June 1: Mariana Giusti "Building Representation: Social Networks and Party Building in the Andes"

May 04, 2022


Wednesday, June 1

3:30 - 5:00

Humanities 1, 210 


It is estimated that out of the 255 political parties that have formed and competed in national elections in Latin America since democratization, only 11 new parties have successfully consolidated. Why do so many parties embark on a process of construction but only a few of these come out successful? Although existing literature emphasizes the importance of organizational roots for party building success, we know very little about how parties grow through such organizations and what it is about these that facilitates or hinders party consolidation. This talk examines how the network structures of the social organizations that parties use to grow influence party building outcomes. I argue that three core properties of these organizations’ network structures—rootedness, reach, and resilience—constrain pathways to expansion and opportunities for successful consolidation. New political parties have to adapt to the strengths and weaknesses of these network structures. They do so by altering how they mobilize support and establish linkages to the citizenry.
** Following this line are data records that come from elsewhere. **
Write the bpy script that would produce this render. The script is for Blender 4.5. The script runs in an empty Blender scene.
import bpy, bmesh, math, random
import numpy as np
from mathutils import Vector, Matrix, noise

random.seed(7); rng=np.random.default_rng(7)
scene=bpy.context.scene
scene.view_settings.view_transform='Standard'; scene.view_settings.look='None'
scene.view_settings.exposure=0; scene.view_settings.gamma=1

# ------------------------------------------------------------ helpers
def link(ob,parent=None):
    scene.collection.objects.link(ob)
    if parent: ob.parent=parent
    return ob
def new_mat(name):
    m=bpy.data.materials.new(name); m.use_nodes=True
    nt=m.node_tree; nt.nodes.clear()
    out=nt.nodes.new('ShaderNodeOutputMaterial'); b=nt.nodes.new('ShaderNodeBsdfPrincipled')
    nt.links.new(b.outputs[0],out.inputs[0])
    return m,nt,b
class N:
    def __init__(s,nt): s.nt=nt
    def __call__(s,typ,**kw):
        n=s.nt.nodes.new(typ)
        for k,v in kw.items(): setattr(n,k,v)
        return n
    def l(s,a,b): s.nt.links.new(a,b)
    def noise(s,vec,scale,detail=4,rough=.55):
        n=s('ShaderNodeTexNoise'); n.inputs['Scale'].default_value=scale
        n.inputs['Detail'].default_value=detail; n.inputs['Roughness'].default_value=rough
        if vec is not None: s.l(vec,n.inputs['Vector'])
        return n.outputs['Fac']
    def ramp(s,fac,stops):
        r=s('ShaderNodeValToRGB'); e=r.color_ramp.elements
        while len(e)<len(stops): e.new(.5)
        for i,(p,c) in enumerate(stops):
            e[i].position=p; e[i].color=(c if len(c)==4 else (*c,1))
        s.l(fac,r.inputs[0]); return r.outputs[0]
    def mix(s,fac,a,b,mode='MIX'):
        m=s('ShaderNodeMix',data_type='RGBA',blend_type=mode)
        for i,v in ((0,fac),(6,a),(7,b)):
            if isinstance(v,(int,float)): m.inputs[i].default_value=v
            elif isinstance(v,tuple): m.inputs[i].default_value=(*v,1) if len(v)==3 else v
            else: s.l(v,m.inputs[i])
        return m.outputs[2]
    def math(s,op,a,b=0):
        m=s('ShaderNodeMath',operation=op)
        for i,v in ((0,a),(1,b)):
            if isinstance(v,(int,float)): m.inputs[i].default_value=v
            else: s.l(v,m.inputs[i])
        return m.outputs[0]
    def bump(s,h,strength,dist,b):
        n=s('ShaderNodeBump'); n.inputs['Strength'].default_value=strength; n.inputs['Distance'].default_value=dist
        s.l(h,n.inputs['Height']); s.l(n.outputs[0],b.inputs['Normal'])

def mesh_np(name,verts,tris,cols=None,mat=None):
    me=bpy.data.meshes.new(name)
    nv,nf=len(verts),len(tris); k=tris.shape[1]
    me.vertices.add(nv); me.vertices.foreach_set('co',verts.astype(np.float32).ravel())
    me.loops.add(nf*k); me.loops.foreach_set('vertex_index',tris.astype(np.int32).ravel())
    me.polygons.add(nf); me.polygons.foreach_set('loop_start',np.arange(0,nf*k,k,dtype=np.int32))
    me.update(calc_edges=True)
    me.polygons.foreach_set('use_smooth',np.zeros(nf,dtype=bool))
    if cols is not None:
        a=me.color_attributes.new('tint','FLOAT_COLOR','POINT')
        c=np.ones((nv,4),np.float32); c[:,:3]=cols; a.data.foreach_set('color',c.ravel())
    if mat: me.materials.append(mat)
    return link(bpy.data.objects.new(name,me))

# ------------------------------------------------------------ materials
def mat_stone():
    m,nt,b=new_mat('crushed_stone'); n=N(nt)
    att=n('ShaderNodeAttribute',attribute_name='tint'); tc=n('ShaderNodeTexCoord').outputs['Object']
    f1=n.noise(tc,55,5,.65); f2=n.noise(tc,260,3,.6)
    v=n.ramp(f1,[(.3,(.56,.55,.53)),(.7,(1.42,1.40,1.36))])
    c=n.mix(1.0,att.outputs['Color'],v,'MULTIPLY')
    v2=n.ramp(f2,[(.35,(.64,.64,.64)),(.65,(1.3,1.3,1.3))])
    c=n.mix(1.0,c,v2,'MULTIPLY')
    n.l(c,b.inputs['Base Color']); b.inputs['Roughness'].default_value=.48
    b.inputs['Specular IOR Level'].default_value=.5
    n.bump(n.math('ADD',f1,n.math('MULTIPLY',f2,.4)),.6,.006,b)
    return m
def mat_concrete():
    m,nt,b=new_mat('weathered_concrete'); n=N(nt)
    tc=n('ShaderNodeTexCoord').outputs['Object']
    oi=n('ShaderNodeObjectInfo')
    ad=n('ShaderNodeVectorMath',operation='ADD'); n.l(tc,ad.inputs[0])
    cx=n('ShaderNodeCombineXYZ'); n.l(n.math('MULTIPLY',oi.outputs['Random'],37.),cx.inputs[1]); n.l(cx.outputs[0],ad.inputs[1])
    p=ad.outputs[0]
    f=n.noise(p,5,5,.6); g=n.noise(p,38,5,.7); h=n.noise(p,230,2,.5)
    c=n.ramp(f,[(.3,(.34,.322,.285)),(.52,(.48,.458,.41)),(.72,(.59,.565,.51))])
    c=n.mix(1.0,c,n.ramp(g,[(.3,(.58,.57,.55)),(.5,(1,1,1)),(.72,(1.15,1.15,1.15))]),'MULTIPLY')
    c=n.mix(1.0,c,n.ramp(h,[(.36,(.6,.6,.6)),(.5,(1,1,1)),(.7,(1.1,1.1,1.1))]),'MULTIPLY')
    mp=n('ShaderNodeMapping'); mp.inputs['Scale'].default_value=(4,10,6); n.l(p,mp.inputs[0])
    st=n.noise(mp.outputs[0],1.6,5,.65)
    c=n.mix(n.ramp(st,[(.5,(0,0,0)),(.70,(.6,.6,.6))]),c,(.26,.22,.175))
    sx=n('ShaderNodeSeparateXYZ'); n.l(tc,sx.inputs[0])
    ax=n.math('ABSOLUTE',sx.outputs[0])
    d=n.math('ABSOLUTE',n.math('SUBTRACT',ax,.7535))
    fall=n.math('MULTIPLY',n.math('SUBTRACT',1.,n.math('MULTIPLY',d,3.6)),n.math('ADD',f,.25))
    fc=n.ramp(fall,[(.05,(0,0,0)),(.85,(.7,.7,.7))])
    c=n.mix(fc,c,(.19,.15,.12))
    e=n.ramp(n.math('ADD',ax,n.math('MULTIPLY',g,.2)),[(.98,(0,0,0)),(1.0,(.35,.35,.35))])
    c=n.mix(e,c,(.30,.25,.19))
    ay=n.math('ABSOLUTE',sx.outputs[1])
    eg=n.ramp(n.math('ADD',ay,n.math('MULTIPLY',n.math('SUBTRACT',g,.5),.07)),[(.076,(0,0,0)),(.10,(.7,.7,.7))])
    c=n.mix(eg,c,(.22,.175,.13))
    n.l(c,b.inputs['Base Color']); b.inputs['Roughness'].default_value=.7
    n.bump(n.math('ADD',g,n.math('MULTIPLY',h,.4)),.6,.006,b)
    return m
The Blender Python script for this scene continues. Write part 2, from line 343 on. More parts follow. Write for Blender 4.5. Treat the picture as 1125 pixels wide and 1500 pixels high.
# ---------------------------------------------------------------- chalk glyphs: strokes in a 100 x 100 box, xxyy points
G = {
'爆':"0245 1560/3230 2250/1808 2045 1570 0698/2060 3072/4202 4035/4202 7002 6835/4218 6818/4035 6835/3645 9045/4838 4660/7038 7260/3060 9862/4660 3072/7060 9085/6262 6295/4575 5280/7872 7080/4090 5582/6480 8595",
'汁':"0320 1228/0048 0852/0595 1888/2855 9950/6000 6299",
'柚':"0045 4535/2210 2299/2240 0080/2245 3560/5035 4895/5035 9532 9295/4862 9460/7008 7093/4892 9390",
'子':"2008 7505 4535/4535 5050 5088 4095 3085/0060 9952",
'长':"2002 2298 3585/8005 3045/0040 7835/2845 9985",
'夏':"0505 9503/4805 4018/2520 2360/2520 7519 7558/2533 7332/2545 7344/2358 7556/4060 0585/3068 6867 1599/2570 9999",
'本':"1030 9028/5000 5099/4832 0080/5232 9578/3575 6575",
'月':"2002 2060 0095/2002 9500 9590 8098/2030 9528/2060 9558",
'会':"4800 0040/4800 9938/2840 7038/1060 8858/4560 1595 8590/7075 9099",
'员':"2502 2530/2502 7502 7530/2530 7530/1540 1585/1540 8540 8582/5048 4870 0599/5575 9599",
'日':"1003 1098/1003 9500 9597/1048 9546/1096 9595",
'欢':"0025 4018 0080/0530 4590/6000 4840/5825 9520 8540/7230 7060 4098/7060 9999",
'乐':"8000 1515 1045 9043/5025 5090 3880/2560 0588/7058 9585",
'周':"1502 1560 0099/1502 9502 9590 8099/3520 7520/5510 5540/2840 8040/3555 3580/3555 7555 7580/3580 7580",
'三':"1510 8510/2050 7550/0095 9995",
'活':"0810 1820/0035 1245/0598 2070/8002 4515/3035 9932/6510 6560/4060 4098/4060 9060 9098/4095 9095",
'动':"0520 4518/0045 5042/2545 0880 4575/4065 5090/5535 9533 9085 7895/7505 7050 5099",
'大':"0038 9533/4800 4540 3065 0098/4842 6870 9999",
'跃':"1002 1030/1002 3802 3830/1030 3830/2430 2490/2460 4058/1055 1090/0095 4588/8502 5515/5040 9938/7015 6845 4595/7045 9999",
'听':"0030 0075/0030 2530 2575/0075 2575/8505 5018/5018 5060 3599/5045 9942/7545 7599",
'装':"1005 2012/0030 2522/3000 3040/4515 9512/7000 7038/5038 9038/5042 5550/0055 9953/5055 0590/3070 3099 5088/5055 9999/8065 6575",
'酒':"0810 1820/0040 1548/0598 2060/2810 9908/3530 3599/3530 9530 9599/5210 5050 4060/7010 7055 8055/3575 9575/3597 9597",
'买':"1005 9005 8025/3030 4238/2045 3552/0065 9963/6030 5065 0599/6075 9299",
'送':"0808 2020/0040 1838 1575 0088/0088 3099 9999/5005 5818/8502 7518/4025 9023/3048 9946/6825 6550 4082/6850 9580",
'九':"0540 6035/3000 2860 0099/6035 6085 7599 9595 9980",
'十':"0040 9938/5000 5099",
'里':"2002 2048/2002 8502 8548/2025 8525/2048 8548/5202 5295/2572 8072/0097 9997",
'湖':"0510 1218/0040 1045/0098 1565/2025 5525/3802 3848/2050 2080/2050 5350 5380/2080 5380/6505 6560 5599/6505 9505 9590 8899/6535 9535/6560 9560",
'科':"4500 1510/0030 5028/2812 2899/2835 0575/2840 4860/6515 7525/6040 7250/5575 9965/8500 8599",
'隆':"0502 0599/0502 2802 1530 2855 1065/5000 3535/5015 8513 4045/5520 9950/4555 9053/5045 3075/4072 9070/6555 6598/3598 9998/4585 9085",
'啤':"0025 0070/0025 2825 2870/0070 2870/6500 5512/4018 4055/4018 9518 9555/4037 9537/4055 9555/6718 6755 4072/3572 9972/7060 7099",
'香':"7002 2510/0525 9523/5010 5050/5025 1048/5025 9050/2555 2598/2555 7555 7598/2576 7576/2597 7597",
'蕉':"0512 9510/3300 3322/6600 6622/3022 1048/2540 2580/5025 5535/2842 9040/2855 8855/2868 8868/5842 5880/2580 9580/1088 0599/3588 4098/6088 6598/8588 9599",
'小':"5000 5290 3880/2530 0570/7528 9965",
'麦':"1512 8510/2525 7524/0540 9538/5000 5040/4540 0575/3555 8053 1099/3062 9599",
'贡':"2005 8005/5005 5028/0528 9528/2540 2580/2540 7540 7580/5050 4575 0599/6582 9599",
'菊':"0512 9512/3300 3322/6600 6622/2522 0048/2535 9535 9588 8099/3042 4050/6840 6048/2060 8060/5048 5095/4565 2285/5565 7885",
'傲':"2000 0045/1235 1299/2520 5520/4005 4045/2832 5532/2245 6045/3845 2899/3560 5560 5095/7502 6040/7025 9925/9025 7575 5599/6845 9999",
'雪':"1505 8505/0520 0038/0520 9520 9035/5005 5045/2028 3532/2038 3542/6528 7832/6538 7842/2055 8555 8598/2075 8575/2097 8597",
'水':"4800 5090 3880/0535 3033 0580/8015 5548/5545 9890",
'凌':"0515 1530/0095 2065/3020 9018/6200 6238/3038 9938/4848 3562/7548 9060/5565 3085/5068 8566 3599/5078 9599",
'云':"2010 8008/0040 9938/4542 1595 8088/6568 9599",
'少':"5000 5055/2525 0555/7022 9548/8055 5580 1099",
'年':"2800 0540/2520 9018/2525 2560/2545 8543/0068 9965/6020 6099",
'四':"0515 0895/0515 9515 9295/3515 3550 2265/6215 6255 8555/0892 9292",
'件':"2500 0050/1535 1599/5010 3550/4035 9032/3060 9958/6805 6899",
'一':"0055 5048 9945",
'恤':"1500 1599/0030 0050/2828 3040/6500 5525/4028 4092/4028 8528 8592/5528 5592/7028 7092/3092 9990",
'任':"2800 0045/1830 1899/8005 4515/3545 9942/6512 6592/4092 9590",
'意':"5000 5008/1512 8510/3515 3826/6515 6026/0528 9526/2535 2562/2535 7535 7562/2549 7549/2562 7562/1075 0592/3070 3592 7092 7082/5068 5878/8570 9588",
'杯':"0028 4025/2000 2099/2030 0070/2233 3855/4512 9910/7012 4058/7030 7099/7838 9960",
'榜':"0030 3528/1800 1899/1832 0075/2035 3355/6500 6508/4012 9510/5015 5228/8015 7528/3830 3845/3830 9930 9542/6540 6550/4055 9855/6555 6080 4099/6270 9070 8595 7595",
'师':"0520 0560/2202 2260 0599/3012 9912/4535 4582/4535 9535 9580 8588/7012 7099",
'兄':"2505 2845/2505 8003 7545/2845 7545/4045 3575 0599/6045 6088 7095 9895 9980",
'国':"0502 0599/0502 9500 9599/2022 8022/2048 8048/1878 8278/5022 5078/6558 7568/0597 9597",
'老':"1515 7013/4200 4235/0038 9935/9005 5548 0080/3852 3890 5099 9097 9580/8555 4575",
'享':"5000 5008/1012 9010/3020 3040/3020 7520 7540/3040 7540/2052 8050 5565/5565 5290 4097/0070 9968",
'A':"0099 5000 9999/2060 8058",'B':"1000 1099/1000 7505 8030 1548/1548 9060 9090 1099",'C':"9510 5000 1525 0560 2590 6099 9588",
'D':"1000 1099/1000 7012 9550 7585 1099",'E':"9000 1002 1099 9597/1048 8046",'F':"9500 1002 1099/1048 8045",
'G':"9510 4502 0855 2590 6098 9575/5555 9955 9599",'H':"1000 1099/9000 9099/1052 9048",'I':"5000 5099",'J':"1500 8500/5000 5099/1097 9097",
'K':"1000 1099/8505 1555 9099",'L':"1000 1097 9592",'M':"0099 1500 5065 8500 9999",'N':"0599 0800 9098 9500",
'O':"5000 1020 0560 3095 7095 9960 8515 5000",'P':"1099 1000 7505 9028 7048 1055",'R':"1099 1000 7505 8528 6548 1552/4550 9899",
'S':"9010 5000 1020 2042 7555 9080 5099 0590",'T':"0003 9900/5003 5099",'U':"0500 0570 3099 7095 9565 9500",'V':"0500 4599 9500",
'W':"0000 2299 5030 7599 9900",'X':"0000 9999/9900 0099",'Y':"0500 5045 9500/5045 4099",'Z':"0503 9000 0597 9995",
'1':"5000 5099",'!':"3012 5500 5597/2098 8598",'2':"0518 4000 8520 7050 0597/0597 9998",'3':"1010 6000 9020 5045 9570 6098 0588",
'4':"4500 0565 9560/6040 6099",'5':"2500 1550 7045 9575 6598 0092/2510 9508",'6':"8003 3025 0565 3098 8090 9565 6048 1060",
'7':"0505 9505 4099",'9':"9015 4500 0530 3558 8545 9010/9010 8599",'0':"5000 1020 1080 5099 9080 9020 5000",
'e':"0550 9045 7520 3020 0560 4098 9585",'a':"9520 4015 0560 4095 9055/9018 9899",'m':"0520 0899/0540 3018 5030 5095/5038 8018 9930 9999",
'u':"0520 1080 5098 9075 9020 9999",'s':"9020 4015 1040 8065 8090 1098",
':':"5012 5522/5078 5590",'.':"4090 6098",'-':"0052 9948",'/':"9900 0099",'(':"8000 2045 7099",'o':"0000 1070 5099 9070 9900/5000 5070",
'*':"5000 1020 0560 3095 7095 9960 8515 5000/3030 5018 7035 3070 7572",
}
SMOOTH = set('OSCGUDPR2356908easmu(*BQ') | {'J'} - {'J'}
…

I argue that while some network structures do enable the formation and consolidation of programmatic parties, this is an unlikely outcome; instead, most network structures will undermine party building efforts and either facilitate the emergence of leader-centric and/or clientelistic parties or, alternatively, drive these efforts to collapse. In this talk, I examine this argument through an analysis of three competing party-building efforts among indigenous movements in Bolivia. I explore why the MAS-IPSP party was the only one that succeeded at establishing itself as a national party despite all three new parties having strong roots in indigenous organizations. The project draws from interview data gathered over three years of fieldwork in Bolivia and Peru, as well as from an original newspaper-based dataset that traces organizational ties in the Bolivian context. I show that the MAS-IPSP party succeeded in establishing itself as the indigenous party largely as a result of the network structures within which it originated. The study sheds light on the complex ways in which social organizations can aid party building projects while also, frequently, contributing to their collapse. 



Mariana Giusti-Rodríguez is an Assistant Professor at the Naval Postgraduate School in Monterey, CA. She holds a PhD from Cornell University. Her research focuses on race and ethnic politics, political parties, and social movements, with a particular focus on Latin America.